Assertion (A): The population of a town in 2015 was 10,000. It grew by 10% every year. So, in the year 2020, the population was 15,000.

Reason (R): Formula used in such problems is V = V_o $\Big(1 + \dfrac{r}{100}\Big)^n$

1. Assertion (A) is true, Reason (R) is false.

2. Assertion (A) is false, Reason (R) is true.

3. Both Assertion (A) and Reason (R) are true, and Reason (R) is the correct reason for Assertion (A).

4. Both Assertion (A) and Reason (R) are true, but Reason (R) is not the correct reason (or explanation) for Assertion (A).

The formula, V = V_o $\Big(1 + \dfrac{r}{100}\Big)^n$ is indeed the correct formula used for calculating future value in problems involving compound growth (like population growth, compound interest, etc.), where:

V is the final value.

V_o is the initial value.

r is the rate of growth (or interest) per period.

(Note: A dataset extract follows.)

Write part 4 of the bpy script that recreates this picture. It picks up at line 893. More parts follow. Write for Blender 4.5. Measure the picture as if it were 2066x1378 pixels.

n is the number of periods.

This formula accurately reflects how a quantity increases by a certain percentage over multiple periods, with the growth compounding on the new total each period.

∴ Reason (R) is true.

Given,

V_o = 10,000

r = 10%.

n = 5 years

Substituting values we get :

$V = 10,000 \times \Big(1 + \dfrac{10}{100}\Big)^5\\[1em] = 10,000 \times \Big(1 + \dfrac{1}{10}\Big)^5\\[1em] = 10,000 \times \Big(\dfrac{10 + 1}{10}\Big)^5\\[1em] = 10,000 \times \Big(\dfrac{11}{10}\Big)^5\\[1em] = 10,000 \times \dfrac{1,61,051}{1,00,000}\\[1em] = 16,105.10$

Since population cannot be in fraction, the population in 2020 would be approximately 16,105.

∴ Assertion (A) is false.

∴ Assertion (A) is false, Reason (R) is true.

Hence, option 2 is the correct option.